Mutually Exclusive?

Moving to Brooklyn?

Apparently, for all of you out there who have been gunning for me to move to Brooklyn, there may be yet another reason for me to move out there. According to "The Sexual Organization of the City," (which is based on Chicago, but has been analyzed by the New York Post for NYC), some neighborhoods are "transactional" and others are "relational marketplaces." My 'hood? Transactional -- good for short-term non-committed relationships. Tell me about it. Basically, the world below 14th street, which is where I spend the majority of my social time, "attracts young, single people who spend the bulk of their time in local hangouts - bars, gyms, coffee shops, clubs." Park Slope and Carroll Gardens (neighborhoods in which I've thought about living in Brooklyn)? Relational. "These neighborhoods tend to be peopled with married or cohabiting couples, and their single friends tend to meet potential partners through already-committed mutual friends." The article and the book go on to say that there's no guarantee that a move to a relational neighborhood will guarantee a long-term relationship, so it's somewhat of a Catch-22 situation.

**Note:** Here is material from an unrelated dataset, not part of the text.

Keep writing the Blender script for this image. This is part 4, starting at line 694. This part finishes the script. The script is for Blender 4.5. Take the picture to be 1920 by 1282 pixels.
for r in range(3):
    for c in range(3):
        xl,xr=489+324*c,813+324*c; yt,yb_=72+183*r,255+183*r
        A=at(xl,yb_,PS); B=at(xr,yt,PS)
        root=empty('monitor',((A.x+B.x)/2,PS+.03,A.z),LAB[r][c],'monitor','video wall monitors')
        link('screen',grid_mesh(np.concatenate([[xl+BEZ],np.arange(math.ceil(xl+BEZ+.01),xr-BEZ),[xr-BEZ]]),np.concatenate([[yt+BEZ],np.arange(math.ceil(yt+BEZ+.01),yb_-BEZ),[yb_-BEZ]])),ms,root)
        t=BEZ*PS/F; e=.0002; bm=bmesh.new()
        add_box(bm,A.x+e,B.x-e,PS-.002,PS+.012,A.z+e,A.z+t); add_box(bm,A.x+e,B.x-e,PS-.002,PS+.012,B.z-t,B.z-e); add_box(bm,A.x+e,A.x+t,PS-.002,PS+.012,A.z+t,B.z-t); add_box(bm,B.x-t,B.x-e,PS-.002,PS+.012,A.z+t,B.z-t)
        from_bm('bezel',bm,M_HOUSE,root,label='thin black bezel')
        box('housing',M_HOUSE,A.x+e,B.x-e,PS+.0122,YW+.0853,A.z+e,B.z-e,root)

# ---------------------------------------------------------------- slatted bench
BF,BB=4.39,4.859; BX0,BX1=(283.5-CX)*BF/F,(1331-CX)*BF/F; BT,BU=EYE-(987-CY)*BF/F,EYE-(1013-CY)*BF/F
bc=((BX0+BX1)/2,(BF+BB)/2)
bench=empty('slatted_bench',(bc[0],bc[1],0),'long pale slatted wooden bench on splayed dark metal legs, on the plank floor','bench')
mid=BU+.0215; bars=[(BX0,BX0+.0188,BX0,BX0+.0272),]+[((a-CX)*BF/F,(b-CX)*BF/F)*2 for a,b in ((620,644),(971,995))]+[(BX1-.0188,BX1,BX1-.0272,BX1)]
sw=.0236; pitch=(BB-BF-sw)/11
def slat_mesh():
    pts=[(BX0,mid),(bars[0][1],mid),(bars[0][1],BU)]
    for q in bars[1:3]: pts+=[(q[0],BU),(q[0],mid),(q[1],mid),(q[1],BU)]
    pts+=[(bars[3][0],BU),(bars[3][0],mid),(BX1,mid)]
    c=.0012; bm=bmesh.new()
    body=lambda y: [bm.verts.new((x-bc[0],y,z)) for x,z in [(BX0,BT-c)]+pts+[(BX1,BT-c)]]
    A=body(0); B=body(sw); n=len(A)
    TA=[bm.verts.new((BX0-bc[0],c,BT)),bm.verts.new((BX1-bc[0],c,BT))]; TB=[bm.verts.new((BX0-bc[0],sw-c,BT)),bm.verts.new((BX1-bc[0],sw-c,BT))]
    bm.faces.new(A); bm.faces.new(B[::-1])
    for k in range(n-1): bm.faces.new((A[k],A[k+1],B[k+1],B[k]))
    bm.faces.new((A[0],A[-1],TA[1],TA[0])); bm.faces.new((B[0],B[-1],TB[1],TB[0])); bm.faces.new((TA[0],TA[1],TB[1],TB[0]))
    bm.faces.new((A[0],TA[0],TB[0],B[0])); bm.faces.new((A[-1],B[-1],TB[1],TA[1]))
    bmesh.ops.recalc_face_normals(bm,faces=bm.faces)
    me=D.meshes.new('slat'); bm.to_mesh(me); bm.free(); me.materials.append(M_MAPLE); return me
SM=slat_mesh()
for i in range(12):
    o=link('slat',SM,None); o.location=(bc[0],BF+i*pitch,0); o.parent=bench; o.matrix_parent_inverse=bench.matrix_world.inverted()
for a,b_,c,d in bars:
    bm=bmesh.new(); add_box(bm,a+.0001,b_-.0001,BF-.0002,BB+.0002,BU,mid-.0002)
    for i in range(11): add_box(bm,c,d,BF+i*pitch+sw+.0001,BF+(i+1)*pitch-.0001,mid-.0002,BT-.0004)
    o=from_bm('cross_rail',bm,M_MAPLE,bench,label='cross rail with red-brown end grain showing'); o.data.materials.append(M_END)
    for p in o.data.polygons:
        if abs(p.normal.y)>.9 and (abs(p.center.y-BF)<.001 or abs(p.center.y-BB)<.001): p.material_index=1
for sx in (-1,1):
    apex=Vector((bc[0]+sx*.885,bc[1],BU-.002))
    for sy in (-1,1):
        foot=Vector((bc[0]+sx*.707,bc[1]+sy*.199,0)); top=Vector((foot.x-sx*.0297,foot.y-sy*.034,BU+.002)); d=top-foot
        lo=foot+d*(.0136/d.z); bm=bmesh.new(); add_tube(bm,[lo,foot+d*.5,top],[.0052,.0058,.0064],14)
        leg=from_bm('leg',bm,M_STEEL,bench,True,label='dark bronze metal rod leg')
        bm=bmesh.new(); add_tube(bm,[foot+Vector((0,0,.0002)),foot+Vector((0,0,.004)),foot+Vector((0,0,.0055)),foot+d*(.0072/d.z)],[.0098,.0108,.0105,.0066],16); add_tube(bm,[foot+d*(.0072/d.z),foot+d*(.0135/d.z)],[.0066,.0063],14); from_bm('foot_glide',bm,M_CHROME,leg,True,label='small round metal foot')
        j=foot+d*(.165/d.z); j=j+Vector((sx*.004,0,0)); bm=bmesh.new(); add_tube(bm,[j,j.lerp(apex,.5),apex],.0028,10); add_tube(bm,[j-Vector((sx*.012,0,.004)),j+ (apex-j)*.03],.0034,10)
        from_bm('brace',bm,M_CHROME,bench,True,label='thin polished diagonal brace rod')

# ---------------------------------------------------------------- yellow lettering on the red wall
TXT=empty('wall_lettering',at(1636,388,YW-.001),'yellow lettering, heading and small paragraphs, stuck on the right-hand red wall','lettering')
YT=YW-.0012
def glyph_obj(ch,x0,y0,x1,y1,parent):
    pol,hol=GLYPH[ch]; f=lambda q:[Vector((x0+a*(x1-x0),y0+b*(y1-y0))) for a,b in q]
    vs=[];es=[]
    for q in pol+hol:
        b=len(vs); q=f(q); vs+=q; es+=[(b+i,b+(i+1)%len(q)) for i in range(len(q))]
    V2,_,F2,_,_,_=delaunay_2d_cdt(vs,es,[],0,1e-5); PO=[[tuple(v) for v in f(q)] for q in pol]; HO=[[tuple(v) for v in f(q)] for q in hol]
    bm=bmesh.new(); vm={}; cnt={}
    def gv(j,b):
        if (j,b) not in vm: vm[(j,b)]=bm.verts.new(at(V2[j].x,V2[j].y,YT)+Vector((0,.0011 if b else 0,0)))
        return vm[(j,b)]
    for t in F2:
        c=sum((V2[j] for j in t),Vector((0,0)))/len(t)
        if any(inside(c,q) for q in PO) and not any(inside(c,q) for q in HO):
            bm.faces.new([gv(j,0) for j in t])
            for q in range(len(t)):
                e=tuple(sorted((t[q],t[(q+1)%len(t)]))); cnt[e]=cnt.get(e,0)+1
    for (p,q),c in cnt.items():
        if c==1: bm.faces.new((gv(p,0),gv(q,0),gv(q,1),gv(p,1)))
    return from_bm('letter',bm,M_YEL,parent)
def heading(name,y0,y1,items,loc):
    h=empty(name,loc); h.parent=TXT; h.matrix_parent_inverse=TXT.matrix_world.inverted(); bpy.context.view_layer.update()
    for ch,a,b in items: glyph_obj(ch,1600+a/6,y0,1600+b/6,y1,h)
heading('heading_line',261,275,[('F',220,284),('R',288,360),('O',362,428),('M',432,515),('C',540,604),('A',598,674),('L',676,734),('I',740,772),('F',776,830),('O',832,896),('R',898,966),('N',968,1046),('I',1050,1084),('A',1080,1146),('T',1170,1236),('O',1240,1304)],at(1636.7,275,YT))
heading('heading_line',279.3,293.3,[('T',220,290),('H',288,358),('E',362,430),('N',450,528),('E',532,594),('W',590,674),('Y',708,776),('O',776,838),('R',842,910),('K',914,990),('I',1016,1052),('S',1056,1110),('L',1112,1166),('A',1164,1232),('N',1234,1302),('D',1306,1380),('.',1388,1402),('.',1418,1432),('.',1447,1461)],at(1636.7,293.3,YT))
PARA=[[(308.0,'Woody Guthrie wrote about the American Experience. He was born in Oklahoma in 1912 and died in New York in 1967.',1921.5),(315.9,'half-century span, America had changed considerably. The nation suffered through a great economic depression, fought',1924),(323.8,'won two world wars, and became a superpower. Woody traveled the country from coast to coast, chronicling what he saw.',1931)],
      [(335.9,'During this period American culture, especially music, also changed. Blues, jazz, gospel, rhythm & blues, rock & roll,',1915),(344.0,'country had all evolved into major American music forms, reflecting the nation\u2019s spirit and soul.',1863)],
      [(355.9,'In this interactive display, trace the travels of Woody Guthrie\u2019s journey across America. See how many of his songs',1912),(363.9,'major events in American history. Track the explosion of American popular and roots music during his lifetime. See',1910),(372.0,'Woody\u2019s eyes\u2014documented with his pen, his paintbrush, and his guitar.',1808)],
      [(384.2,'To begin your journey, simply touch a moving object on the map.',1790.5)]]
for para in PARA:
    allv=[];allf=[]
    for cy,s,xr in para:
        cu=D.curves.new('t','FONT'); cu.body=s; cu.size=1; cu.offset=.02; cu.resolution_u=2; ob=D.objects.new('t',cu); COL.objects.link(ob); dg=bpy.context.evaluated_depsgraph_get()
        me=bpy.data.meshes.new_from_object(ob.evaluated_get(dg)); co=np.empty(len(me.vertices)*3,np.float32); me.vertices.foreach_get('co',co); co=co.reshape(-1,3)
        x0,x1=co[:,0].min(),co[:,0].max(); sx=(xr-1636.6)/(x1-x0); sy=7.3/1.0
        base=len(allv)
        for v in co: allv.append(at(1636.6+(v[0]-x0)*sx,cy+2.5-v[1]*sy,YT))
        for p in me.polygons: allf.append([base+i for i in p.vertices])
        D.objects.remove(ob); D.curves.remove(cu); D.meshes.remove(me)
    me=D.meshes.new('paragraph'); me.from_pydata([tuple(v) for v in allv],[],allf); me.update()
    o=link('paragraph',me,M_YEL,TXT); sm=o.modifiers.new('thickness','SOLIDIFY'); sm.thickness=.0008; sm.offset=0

Hmm. Decisions, decisions. My current lease isn't up until September, and the thought of moving yet again makes me nauseous. It's not outside of the realm of possibility, however. What do you recommend? Should I move to Carroll Gardens in hope of finding love? Trade in the ability to walk to work for a long schlep on the F train and a boyfriend? Or stay in my centrally-located, Greenwich Village apartment, and live a life of singledom, surrounded by my extended social network of fellow "transactional" neighborhood folks? Any and all thoughts are welcome. Does your neighborhood help or hurt your chances of finding love?